La sucesión presidencial se convirtió en un quebradero de cabeza desde que el mandatario de turno dejó de ser el fiel de la balanza, como José López Portillo llamó al dedazo. La cosa funcionaba más o menos así: el presidente elegía a su delfín entre sus colaboradores o amigos más cercanos, el PRI lo destapaba y todo el mundo se alineaba. El juego se mantenía oculto con una serie de artificios. Listas con los nombres de los suspirantes se deslizaban a la prensa para confundir al público y a la clase política. El ritual era acompañado de acertijos, señales y mensajes crípticos. Un descuido, un desaire o un guiño presidencial podía encumbrar o sepultar.
Identificar al «tapado» era más cuestión de suerte. Los seguidores de los aspirantes recurrían al descarte, escudriñaban archivos, revivían historias y se zambullían en las hemerotecas. Fue así como se desenterró el asesinato de una trabajadora doméstica —menor de edad— cometido el 18 de diciembre de 1951 en la colonia Narvarte de Ciudad de México. La intención era retirar de la carrera presidencial de 1988 a Carlos Salinas de Gortari.
Decidir la sucesión marcaba el punto de mayor poder del presidente y su decadencia al mismo tiempo. En 1976, Luis Echeverría encomendó la tarea de abrir la baraja a su secretario de Recursos Hidráulicos, Leandro Rovirosa Wade, tabasqueño, para más señas. Los seis destapados, fueron, en orden de prelación: el secretario de Gobernación, Mario Moya; el de Trabajo, Porfirio Muñoz Ledo; el de la Presidencia, Hugo Cervantes; el de Reforma Agraria, Augusto Gómez Villanueva (uno de los pocos dinosaurios de la época aún activo); el de Hacienda, José López Portillo; y el director del Seguro Social, Carlos Gálvez Betancourt.
La corcholata favorita de Wade era López Portillo, quien antes se había desempeñado como director de la Comisión Federal de Electricidad. El comentario se lo hizo al cubano Raúl Castro, representante de su hermano Fidel en uno de los últimos informes de Echeverría, frente a dos testigos: el propio López Portillo y el mismísimo Andrés Manuel López Obrador. Rovirosa recibió en premio la gubernatura de Tabasco y nombró a AMLO delegado del Instituto Indigenista. El caudillo de la 4T rescató la historia en una de las ruedas de prensa de agosto pasado, y sobre ella escribe Sergio Venegas Alarcón en «Plaza de Armas. El portal de Querétaro» (26.08.22).

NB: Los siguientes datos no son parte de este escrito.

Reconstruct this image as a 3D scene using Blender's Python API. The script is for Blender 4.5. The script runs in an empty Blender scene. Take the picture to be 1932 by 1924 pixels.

Político a la vieja usanza, AMLO tomó el término de corcholatas, acuñado por Rovirosa, y lo aplicó a Claudia Sheinbaum, Marcelo Ebrard, Adán Augusto López, Ricardo Monreal, Gerardo Fernández Noroña y Manuel Velasco (también seis). Si en la sucesión de 1976 los favoritos de Echeverría eran Moya (colaborador) y López Portillo (amigo), hoy los preferidos de AMLO son Sheinbaum y Ebrard. Los demás sirven de comparsa.
Sobre los perfiles destapados por Rovirosa, el entonces gobernador de Guerrero, Rubén Figueroa, vociferó: «La caballada está flaca». Sin embargo, con Muñoz Ledo y Gálvez Betancourt, no lo estaba tanto. Famélica la de hoy, sobre todo la del Frente Amplio por México (máscara de la partidocracia y de los poderes fácticos). Francisco Javier García Cabeza de Vaca (PAN) y Silvano Aureoles (PRD) causaban espanto y por eso quedaron fuera; Santiago Creel y Enrique de la Madrid (ya descartado) invitan al bostezo. Xóchilt Gálvez está muy lejos de ser una lumbrera y Beatriz Paredes, acaso la más sólida, perdió hace tiempo el último tren.